Single atom alloy AgCu catalysts have attracted great attention, since doping the single Cu atom introduces narrow free-atom-like Cu 3d states in the electronic structure. These peculiar electronic states can reduce the activation energies in some reactions and offer valuable guidelines for improving catalytic performance. However, the geometric tuning effect of single Cu atoms in Ag catalysts and the structure–activity relationship of AgCu catalysts remain unclear.
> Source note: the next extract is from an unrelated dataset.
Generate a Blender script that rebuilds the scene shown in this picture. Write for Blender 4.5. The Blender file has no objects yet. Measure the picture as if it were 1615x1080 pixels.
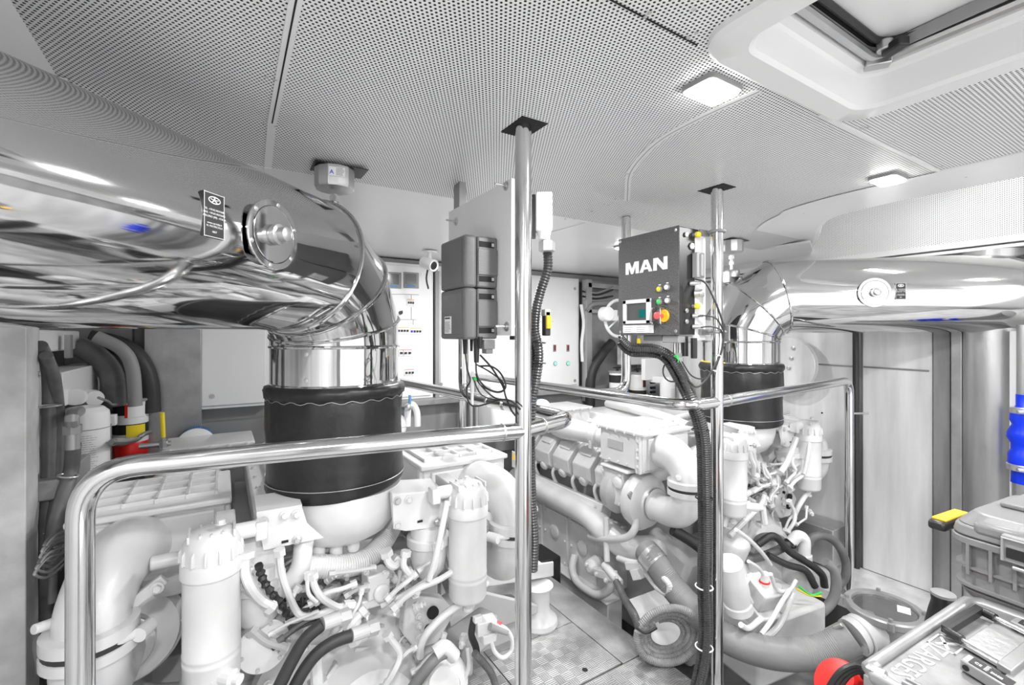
import bpy, bmesh, math, random
from mathutils import Vector, Matrix
random.seed(7)
SC = bpy.context.scene
COL = SC.collection
V = Vector
PI = math.pi
# ---------------------------------------------------------------- camera, light, exposure
# world frame: X across the boat (to starboard), Y along the keel, Z up; metres. Eye at 1.5 m above the floor plates.
YAW = math.radians(31.9)
FPX = 735.0
EYE = 1.5
cd = bpy.data.cameras.new('camera'); cam = bpy.data.objects.new('camera', cd); COL.objects.link(cam)
cd.sensor_width = 36.0; cd.lens = 36.0 * FPX / 1615.0; cd.shift_y = -12.0 / 1615.0
cd.clip_start = 0.02; cd.clip_end = 60
cam.location = (0, 0, EYE); cam.rotation_euler = (PI / 2, 0, -YAW)
SC.camera = cam
SC.view_settings.view_transform = 'Standard'; SC.view_settings.look = 'None'
SC.view_settings.gamma = 1.0; SC.view_settings.use_curve_mapping = False
SC.view_settings.exposure = 0.85
SC.cycles.diffuse_bounces = 8; SC.cycles.max_bounces = 14
w = bpy.data.worlds.new('world'); SC.world = w; w.use_nodes = True
w.node_tree.nodes['Background'].inputs[0].default_value = (1, 1, 1, 1)
w.node_tree.nodes['Background'].inputs[1].default_value = 1.3
CEIL = 2.09
# ceiling lamps: (x, y, watts)
LAMPS = [(0.99, 0.69, 8), (2.115, 0.737, 8), (-0.02, -0.25, 14), (0.75, -0.75, 9), (2.1, -0.7, 9),
         (1.24, 2.27, 9), (2.16, 2.12, 8)]  # last two are unseen lamps, added to brighten the forward end
for (x, y, p) in LAMPS:
    ld = bpy.data.lights.new('lamp_light', 'AREA'); ld.shape = 'DISK'; ld.size = 0.11; ld.energy = p
    lo = bpy.data.objects.new('lamp_light', ld); COL.objects.link(lo)
    lo.location = (x, y, (CEIL if y < 1.5 else 2.06) - 0.022)

# ---------------------------------------------------------------- pixel -> place (given one real coordinate)
WX, WY = math.cos(YAW), math.sin(YAW)      # camera-right in world ; forward = (WY, WX)
def ray(px): 
    r = (px - 807.0) / FPX
    return (WX * r + WY, -WY * r + WX)      # dX/dz, dY/dz per unit depth
def PL(px, py, L):
    a, b = ray(px); z = L / b; return V((a * z, L, EYE - (py - 528.0) / FPX * z))
def PW(px, py, W):
    a, b = ray(px); z = W / a; return V((W, b * z, EYE - (py - 528.0) / FPX * z))
def PH(px, py, h):
    a, b = ray(px); z = (EYE - h) * FPX / (py - 528.0); return V((a * z, b * z, h))
def PZ(px, py, z):
    a, b = ray(px); return V((a * z, b * z, EYE - (py - 528.0) / FPX * z))

# ---------------------------------------------------------------- materials
def mat(name, col, rough=0.4, metal=0.0, bump=0.0, bscale=40.0, var=0.06, vscale=6.0, stretch=(1, 1, 1), coat=0.0, emit=None, es=0.0, rvar=0.1, trans=0.0, alpha=1.0):
    m = bpy.data.materials.new(name); m.use_nodes = True
    nt = m.node_tree; N = nt.nodes; Lk = nt.links; b = N['Principled BSDF']
    if isinstance(col, (int, float)): col = (col, col, col)
    tc = N.new('ShaderNodeTexCoord'); mp = N.new('ShaderNodeMapping'); mp.inputs['Scale'].default_value = stretch
    Lk.new(tc.outputs['Object'], mp.inputs['Vector'])
    nz = N.new('ShaderNodeTexNoise'); nz.inputs['Scale'].default_value = vscale; nz.inputs['Detail'].default_value = 5
    Lk.new(mp.outputs[0], nz.inputs['Vector'])
    rp = N.new('ShaderNodeValToRGB'); rp.color_ramp.elements[0].position = 0.3; rp.color_ramp.elements[1].position = 0.7
    lo = [max(0, c * (1 - var)) for c in col]; hi = [min(1, c * (1 + var)) for c in col]
    rp.color_ramp.elements[0].color = (*lo, 1); rp.color_ramp.elements[1].color = (*hi, 1)
    Lk.new(nz.outputs['Fac'], rp.inputs['Fac']); Lk.new(rp.outputs['Color'], b.inputs['Base Color'])
    mr = N.new('ShaderNodeMapRange'); mr.inputs['To Min'].default_value = max(0.02, rough * (1 - rvar)); mr.inputs['To Max'].default_value = min(1, rough * (1 + rvar))
    Lk.new(nz.outputs['Fac'], mr.inputs['Value']); Lk.new(mr.outputs[0], b.inputs['Roughness'])
    b.inputs['Metallic'].default_value = metal
    b.inputs['Coat Weight'].default_value = coat
    b.inputs['Transmission Weight'].default_value = trans
    b.inputs['Alpha'].default_value = alpha
    if bump:
        n2 = N.new('ShaderNodeTexNoise'); n2.inputs['Scale'].default_value = bscale; n2.inputs['Detail'].default_value = 3
        Lk.new(mp.outputs[0], n2.inputs['Vector'])
        bp = N.new('ShaderNodeBump'); bp.inputs['Strength'].default_value = bump; bp.inputs['Distance'].default_value = 0.01
        Lk.new(n2.outputs['Fac'], bp.inputs['Height']); Lk.new(bp.outputs[0], b.inputs['Normal'])
    if emit is not None:
        b.inputs['Emission Color'].default_value = (*emit, 1); b.inputs['Emission Strength'].default_value = es
    return m
M = {}
M['paint'] = mat('white_engine_paint', 0.69, 0.3, bump=0.06, bscale=25, var=0.09, coat=0.2)
M['paintg'] = mat('grey_white_paint', 0.48, 0.4, bump=0.05, bscale=25, var=0.08)
M['paintd'] = mat('grey_hose_paint', 0.22, 0.45, bump=0.1, bscale=60, var=0.12)
M['mirror'] = mat('mirror_steel', 0.66, 0.07, 1.0, bump=0.035, bscale=3.2, var=0.05, vscale=3, rvar=0.4)
M['duct'] = mat('polished_duct_steel', 0.6, 0.06, 1.0, bump=0.22, bscale=1.7, var=0.06, vscale=2, stretch=(1, 1, 3.2), rvar=0.5)
M['tube'] = mat('polished_tube_steel', 0.68, 0.12, 1.0, var=0.05, vscale=9)
M['steel'] = mat('brushed_steel', 0.55, 0.35, 0.9, bump=0.06, bscale=90, var=0.12, stretch=(1, 1, 0.2), vscale=9)
M['alu'] = mat('dull_aluminium', 0.36, 0.4, 0.6, bump=0.08, bscale=30, var=0.18, vscale=7)
M['bolt'] = mat('bolt_steel', 0.62, 0.3, 0.8, var=0.1, vscale=60)
M['brass'] = mat('brass', (0.62, 0.3, 0.1), 0.3, 0.9)
M['black'] = mat('black_plastic', 0.018, 0.38, var=0.2)
M['alucase'] = mat('worn_case_aluminium', 0.26, 0.42, 0.35, bump=0.12, bscale=22, var=0.45, vscale=9, rvar=0.3)
M['frame'] = mat('pale_frame_metal', 0.62, 0.4, 0.2, bump=0.1, bscale=30, var=0.2, vscale=9)
M['conduit'] = mat('grey_conduit', 0.27, 0.4, var=0.2, vscale=14)
M['leather'] = mat('black_leather', 0.012, 0.36, bump=0.35, bscale=14, var=0.3)
M['loom'] = mat('glossy_black_loom', 0.045, 0.28, var=0.3, vscale=20)
M['rubber'] = mat('black_rubber', 0.03, 0.5, bump=0.1, bscale=80, var=0.2)
M['rubberg'] = mat('grey_rubber', 0.13, 0.45, bump=0.1, bscale=60, var=0.25, vscale=14)
M['hole'] = mat('dark_gap', 0.012, 0.8)
M['white'] = mat('white_plastic', 0.84, 0.35, var=0.02)
M['cab'] = mat('white_cabinet_enamel', 0.83, 0.3, var=0.02, vscale=2)
M['greybox'] = mat('grey_plastic', 0.15, 0.45, bump=0.1, bscale=200, var=0.08)
M['greylt'] = mat('light_grey_plastic', 0.3, 0.45, var=0.06)
M['greymid'] = mat('mid_grey_paint', 0.27, 0.5, var=0.1, vscale=3)
M['bilge'] = mat('bilge_and_shade_paint', 0.34, 0.5, bump=0.2, bscale=8, var=0.55, vscale=5)
M['ctrl'] = mat('dark_textured_enamel', 0.12, 0.5, bump=0.9, bscale=330, var=0.7, vscale=300)
M['red'] = mat('red_plastic', (0.8, 0.02, 0.015), 0.35)
M['redmix'] = mat('pale_red_button', (0.85, 0.12, 0.12), 0.35)
M['yellow'] = mat('yellow_plastic', (0.9, 0.72, 0.02), 0.35)
M['orange'] = mat('amber_plastic', (0.95, 0.5, 0.02), 0.4)
M['green'] = mat('green_plastic', (0.05, 0.7, 0.12), 0.35)
M['blue'] = mat('blue_silicone', (0.0, 0.035, 0.75), 0.35)
M['bluef'] = mat('blue_filter_pleats', (0.09, 0.27, 0.55), 0.5)
M['wht'] = mat('white_print', 0.9, 0.5, var=0.0)
M['prt'] = mat('black_print', 0.02, 0.5, var=0.0)
M['grn_led'] = mat('green_indicator', (0.2, 0.9, 0.5), 0.3, emit=(0.15, 1.0, 0.5), es=0.6)
M['lens'] = mat('lamp_lens', 0.95, 0.4, emit=(1.0, 0.99, 0.96), es=14.0)
M['glass'] = mat('sight_glass', 0.5, 0.05, 0.0, trans=0.85, coat=0.3)
M['lcd'] = mat('teal_display', (0.01, 0.16, 0.15), 0.15)
M['lcdg'] = mat('grey_display', 0.13, 0.15, coat=0.5)

def node(N, t, **k):
    n = N.new(t)
    for a, b in k.items(): setattr(n, a, b)
    return n
def perf_mat(name, pitch=0.0098, rad=0.265, col=0.9, swap=False):
    m = bpy.data.materials.new(name); m.use_nodes = True
    N = m.node_tree.nodes; L = m.node_tree.links; b = N['Principled BSDF']
    tc = N.new('ShaderNodeTexCoord'); mp = N.new('ShaderNodeMapping')
    if swap: mp.inputs['Rotation'].default_value = (0, PI / 2, 0)
    mp2 = N.new('ShaderNodeMapping'); mp2.inputs['Scale'].default_value = (1 / pitch, 1 / (pitch * 1.7320508), 0)
    L.new(tc.outputs['Object'], mp.inputs[0]); L.new(mp.outputs[0], mp2.inputs[0])
    ds = []
    for off in (0.0, 0.5):
        ad = node(N, 'ShaderNodeVectorMath', operation='ADD'); ad.inputs[1].default_value = (off, off, 0); L.new(mp2.outputs[0], ad.inputs[0])
        fr = node(N, 'ShaderNodeVectorMath', operation='FRACTION'); L.new(ad.outputs[0], fr.inputs[0])
        sb = node(N, 'ShaderNodeVectorMath', operation='SUBTRACT'); sb.inputs[1].default_value = (0.5, 0.5, 0); L.new(fr.outputs[0], sb.inputs[0])
        ml = node(N, 'ShaderNodeVectorMath', operation='MULTIPLY'); ml.inputs[1].default_value = (1, 1.7320508, 0); L.new(sb.outputs[0], ml.inputs[0])
        ln = node(N, 'ShaderNodeVectorMath', operation='LENGTH'); L.new(ml.outputs[0], ln.inputs[0]); ds.append(ln)
    mn = node(N, 'ShaderNodeMath', operation='MINIMUM'); L.new(ds[0].outputs['Value'], mn.inputs[0]); L.new(ds[1].outputs['Value'], mn.inputs[1])
    mr = N.new('ShaderNodeMapRange'); mr.inputs['From Min'].default_value = rad - 0.04; mr.inputs['From Max'].default_value = rad + 0.04
    L.new(mn.outputs[0], mr.inputs['Value'])
    rp = N.new('ShaderNodeValToRGB'); rp.color_ramp.elements[0].color = (0.02, 0.02, 0.02, 1); rp.color_ramp.elements[1].color = (col, col, col, 1)
    L.new(mr.outputs[0], rp.inputs['Fac']); L.new(rp.outputs[0], b.inputs['Base Color'])
    rr = N.new('ShaderNodeMapRange'); rr.inputs['To Min'].default_value = 0.9; rr.inputs['To Max'].default_value = 0.3
    L.new(mr.outputs[0], rr.inputs['Value']); L.new(rr.outputs[0], b.inputs['Roughness'])
    nz = N.new('ShaderNodeTexNoise'); nz.inputs['Scale'].default_value = 2.2; L.new(tc.outputs['Object'], nz.inputs['Vector'])
    ma = node(N, 'ShaderNodeMath', operation='MULTIPLY_ADD'); ma.inputs[1].default_value = 0.12; L.new(mr.outputs[0], ma.inputs[0]); L.new(nz.outputs['Fac'], ma.inputs[2])
    bp = N.new('ShaderNodeBump'); bp.inputs['Strength'].default_value = 0.5; bp.inputs['Distance'].default_value = 0.02
    L.new(ma.outputs[0], bp.inputs['Height']); L.new(bp.outputs[0], b.inputs['Normal'])
    return m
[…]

Here, we prepared well-resolved pristine Ag_n⁻ as well as single atom alloy Ag_n−1Cu⁻ and Ag_n−1Au⁻ (n = 7–20) clusters and investigated their reactivity with O₂. We found that replacing an Ag atom in Ag_n⁻ (n = 15–18) with a Cu atom significantly increases the reactivity with O₂, while replacement of an Ag with an Au atom has negligible effects. The adsorption of O₂ on Ag_n⁻ or Ag_n−1Cu⁻ clusters follows the single electron transfer mechanism, in which the cluster activity is dependent on two descriptors, the energy level of α-HOMO (strong correlation) and the α-HOMO–LUMO gap (weak correlation). Our calculation demonstrated that the cluster arrangements caused by single Cu atom alloying would affect the above activity descriptors and, therefore, regulates clusters' chemical activity. In addition, the observed reactivity of clusters in the representative sizes with n = 17–19 can also be interpreted using the symmetry-adapted orbital model. Our work provides meaningful information to understand the chemical activities of related single-atom-alloy catalysts. [ABSTRACT FROM AUTHOR]